Approximately 800 people attended. None of the officiating priests were from the participating parishes; all acted under the bishops’ authority. Bishop Allison preached on the defense of the faith, selecting Christ’s warning against the “leaven of the Pharisees and Sadducees” as the Gospel lesson, and invoked Charles P. McIlvaine, the 19th-century Bishop of Ohio who opposed theological rationalism and ecclesiastical idolatry.
Cynthia Brust of the American Anglican Council, which helped organize the event, acknowledged possible repercussions. Yet the act signaled a new phase in the struggle for the soul of ECUSA—a deliberate, public defiance of diocesan authority and revisionist leadership.
Bishop Grew called the event a “disturbance” created by a “minority position” seeking fading attention. Presiding Bishop Frank Griswold and spokesperson Daniel England condemned the action as unconstitutional. Yet critics noted the irony: the 1974 Philadelphia ordinations—also canonically irregular—were later vindicated by many as prophetic.
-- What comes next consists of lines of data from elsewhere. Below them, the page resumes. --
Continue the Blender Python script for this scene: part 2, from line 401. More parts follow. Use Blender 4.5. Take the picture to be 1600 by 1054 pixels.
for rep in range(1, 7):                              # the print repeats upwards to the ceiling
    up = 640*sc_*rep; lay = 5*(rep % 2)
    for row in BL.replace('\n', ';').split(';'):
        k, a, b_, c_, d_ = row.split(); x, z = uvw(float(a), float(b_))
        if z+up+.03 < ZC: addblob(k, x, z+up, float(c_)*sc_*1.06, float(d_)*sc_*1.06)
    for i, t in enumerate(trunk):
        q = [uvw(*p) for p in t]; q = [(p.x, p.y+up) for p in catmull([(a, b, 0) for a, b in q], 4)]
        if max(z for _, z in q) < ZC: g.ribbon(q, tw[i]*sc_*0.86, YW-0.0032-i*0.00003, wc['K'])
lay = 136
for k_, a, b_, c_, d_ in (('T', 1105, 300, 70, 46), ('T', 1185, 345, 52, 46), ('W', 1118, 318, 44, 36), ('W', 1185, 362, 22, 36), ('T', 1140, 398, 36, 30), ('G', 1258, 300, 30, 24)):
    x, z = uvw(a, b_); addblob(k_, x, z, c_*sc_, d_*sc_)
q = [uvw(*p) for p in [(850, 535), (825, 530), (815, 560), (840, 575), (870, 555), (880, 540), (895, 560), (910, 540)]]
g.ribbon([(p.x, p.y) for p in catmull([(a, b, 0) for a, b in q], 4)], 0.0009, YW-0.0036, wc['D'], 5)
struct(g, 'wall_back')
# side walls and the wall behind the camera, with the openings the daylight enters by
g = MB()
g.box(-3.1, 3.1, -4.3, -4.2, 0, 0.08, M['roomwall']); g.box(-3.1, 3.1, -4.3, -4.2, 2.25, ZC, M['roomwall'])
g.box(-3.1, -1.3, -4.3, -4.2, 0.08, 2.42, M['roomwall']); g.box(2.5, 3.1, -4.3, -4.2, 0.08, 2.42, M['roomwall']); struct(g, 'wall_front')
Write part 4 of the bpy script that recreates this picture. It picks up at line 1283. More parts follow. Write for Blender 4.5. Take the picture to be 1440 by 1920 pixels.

Griswold insists all actions must conform to ECUSA’s canons and the Archbishop of Canterbury’s call for constitutional fidelity. Yet both orthodox and revisionist camps now claim Rowan Williams’ tacit support. According to ACNS editor James Rosenthal, the Archbishop has not publicly clarified his position—a silence the Anglican Communion Office fears may accelerate fragmentation.
The House of Bishops’ historic reluctance to pursue presentments—even against figures like John Spong or Charles Bennison—suggests little appetite for disciplining the retired bishops. Their lack of current diocesan authority makes any censure largely symbolic, and risks triggering more severe schisms.
Meanwhile, statistical decline underscores the crisis: ECUSA lost 36% of its membership between 1966 and 2001, while clergy numbers rose 63%. Average congregants per priest fell from 343 to 133. Over 500 parishes closed or departed between 1985 and 2001.
Further symbolic collapse came with the resignation of revisionist Bishop Richard Shimpfley (El Camino Real), whose diocese shrank from 30,000 to 12,000 under his leadership.